Posto diante da evidência objetiva e estarrecedora, acabei por me convencer. Quando se travou a primeira batalha do Mar­ne, e os táxis de Paris salvaram a França, que fazia, aqui, o José Veríssimo? Fazia crítica literária, indiferente ao mundo que mor­ria, indiferente ao mundo que nascia. E, sem querer, falei num nobilíssimo gênero literário: — a crítica. No passado, um jornal podia abrir mão de tudo, menos do seu crítico. E quando aqui desembarcou d. João vi, enxotado por Napoleão, já encontrou o Álvaro Lins, no cais, à sua espera. El Rey perguntou, num gesto largo: — “Como vai o meu caro rodapé?”. E o rodapé, baixan­do a vista, escarlate de modéstia: — “Caprichando, majestade, caprichando!”. Foi divino.
Mas tudo isso acontecia antes das passeatas. O último óbi­to literário, que se conhece, foi o suplemento concretista do Jornal do Brasil. Aí morreu a nossa literatura. O leitor, que é de uma inocência obtusa, há de perguntar: — e por quê? Res­posta: — Morreu porque se politizou. Veio o Vietnã. E, por úl­timo, explodiram as passeatas. Assim como há o padre de pas­seata, há o escritor de passeata. São os tais estilistas sem uma frase, os tais poetas sem uma metáfora etc. etc. E, súbito, os nos­sos cafés, bares e boates se povoaram de defuntos literários. Ou­tro dia, no Antonio’s, vi um tão defunto que usava algodão nas narinas.
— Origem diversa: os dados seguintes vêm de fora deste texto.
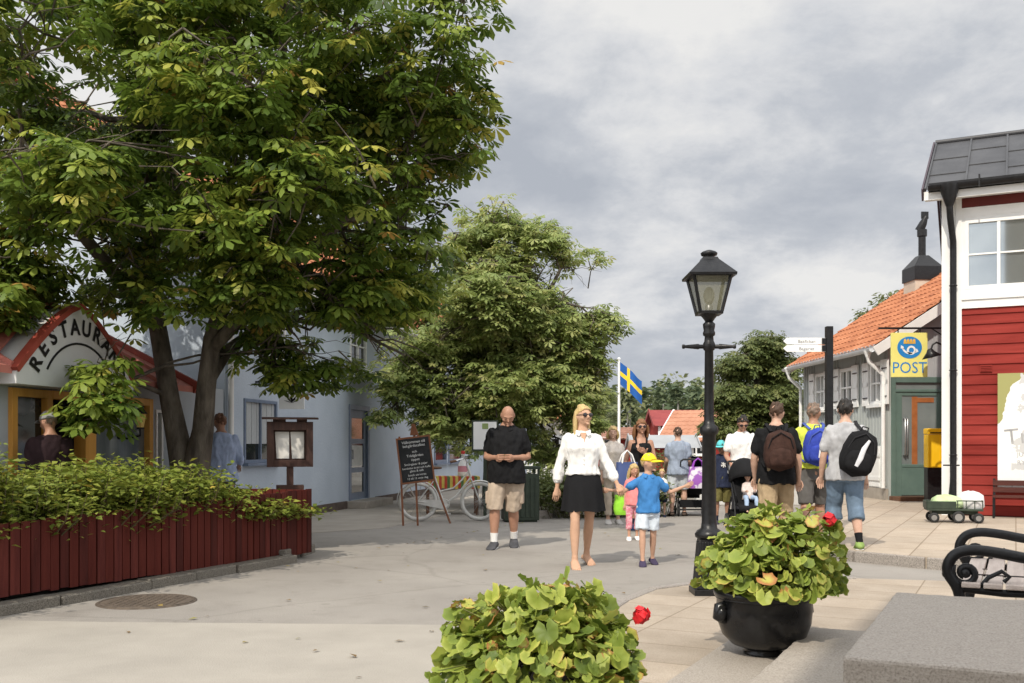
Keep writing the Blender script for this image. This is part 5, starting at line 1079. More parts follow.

Orai por ele.
Temos, ainda, a grã-fina de passeata. No seu guarda-vestidos há 1500 decotes. Já quando houve, na França, a jovem revolução, o marido da grã-fina sentiu-se ameaçado como se fos­se o próprio De Gaulle. E, de repente, começa aqui a imitação francesa. Até que um dia a grã-fina diz que vai à passeata. O ma­rido perdeu a esportiva: — “Está maluca? Bebeu?”. A mulher, que só fazia massagem com um copo de cerveja na mesinha, reagiu como “La Pasionaria”: — “Eu não sou reaça como vo­cê!”. O marido tratou de provar-lhe, didaticamente, que a pas­seata era contra os 1500 decotes. Ela não se convencia, nem a tiro; e, por fim, o marido propôs: — “Vou lá espiar e depois te digo”. Assim se fez. O homem viu e, inclusive, participou da marcha até a Candelária. Não descobriu um preto, um ope­rário, um salário-mínimo, mas viu, em compensação, todas as grã-finas da cidade.
Voltou convencido de que eram as classes dominantes que desfilavam, sob a chuva de listas telefônicas. Disse à mulher: — “Pode ir à próxima”. Os 1500 decotes estavam salvos.